Visi Keuskupan Pangkalpinang (sesuai Sinode Kedua Keuskupan Pangkalpinang Agustus 2011, Red.) mengatakan “Umat Allah Keuskupan Pangkalpinang, dijiwai oleh Allah Tritunggal Mahakudus, bertekad menjadi Gereja Partisipatif.” Jadi dua-dua penting, peran gembala penting tapi tidak mutlak. Gembala juga harus memainkan peran penting seperti kunjungan dan kehadiran, tapi jadi terbatas. Tetapi KBG tidak boleh terlalu tergantung pada imam atau tidak berbuat apa-apa. Jangan sampai kalau gembalanya buruk mereka ikut buruk. Itu ide Gereja Partisipatif. Dua-duanya harus diperhatikan.
Benar, dari perjumpaan-perjumpaan terasa bahwa mereka mengharapkan kehadiran. Itu harus menjadi prioritas, mengupayakan kehadiran melalui kunjungan-kunjungan. Dari situ bisa terlihat mana yang juga penting.
Tapi, apakah jumlah imam diosesan atau projo di sini masih kurang, sehingga masih banyak pulau kurang mendapatkan pelayanan pastoral?
Sebenarnya jumlah imam di keuskupan ini relatif banyak. Mungkin jumlah imam projo di keuskupan ini paling banyak di keuskupan-keuskupan di Sumatera. Jumlah imam di sini hampir 70 orang. Dari sudut itu, jumlah imam projo di sini banyak. Bahkan banyak imam kita ditugaskan di Merauke, Palembang, Bengkulu, dan Pringsewu. Tapi apakah cukup atau tidak? Kualitas pelayanan tentu saja soal lain. Harus dilihat apakah ada keluhan.

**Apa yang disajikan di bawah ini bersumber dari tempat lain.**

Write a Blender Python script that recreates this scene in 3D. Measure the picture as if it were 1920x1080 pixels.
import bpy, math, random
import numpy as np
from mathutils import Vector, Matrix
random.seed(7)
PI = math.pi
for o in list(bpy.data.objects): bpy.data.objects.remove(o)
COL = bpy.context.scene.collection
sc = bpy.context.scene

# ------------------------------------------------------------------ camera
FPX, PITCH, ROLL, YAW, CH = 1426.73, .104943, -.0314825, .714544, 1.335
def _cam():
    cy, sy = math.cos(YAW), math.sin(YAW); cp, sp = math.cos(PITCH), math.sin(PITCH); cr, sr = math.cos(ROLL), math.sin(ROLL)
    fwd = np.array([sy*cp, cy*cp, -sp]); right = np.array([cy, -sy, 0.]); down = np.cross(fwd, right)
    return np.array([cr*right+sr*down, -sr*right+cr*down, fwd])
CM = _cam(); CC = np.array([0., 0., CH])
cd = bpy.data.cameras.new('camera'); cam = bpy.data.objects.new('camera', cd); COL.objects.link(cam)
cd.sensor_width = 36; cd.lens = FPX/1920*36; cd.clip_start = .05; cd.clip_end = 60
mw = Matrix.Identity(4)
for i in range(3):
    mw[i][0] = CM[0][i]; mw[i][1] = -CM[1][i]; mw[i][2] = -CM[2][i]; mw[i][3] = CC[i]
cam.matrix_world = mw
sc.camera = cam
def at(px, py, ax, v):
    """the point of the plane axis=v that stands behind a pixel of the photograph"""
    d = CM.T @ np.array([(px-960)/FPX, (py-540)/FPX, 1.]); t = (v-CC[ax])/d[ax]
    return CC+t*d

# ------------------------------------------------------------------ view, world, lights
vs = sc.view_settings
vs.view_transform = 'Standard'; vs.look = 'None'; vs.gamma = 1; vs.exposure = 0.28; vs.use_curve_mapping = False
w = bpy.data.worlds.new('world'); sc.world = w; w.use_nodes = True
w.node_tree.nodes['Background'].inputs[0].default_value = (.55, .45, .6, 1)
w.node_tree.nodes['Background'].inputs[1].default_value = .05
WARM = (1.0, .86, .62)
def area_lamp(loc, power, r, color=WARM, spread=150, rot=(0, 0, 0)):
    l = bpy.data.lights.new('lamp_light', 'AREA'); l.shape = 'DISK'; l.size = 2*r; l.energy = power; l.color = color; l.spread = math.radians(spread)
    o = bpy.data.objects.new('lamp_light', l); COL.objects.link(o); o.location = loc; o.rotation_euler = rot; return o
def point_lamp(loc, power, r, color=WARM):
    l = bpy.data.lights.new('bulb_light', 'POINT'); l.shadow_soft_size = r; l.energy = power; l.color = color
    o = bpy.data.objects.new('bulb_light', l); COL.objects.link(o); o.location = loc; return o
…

Ya dalam arti tertentu, kita punya cukup imam. Tapi memang wilayahnya luas dan terpencar. Namun sekali lagi, dua-duanya penting. Jumlah imam tidak bisa dipaksakan, meski kita harus tetap pupuk dan kembangkan lewat promosi panggilan. Kalau ada banyak orang berminat menjadi imam, kita syukuri. Tapi, jangan terlalu tergantung kepada imam. Imam tetap punya peranan penting, tetapi partisipatif harus dikembangkan. Umat harus memainkan perannya dan KBG jangan bergantung 100 persen pada imam. Tidak semua imam itu orang kudus, maka dua-duanya harus saling mendung. Imam yang sedang lemah, misalnya, bisa menjadi bersemangat lagi melihat umat yang kuat, dan umat yang terpecah bisa dipersatukan kembali kalau imamnya baik. Jadi, peran imam itu penting namun perlu pembinaan terus-menerus, tak bisa dimutlakkan.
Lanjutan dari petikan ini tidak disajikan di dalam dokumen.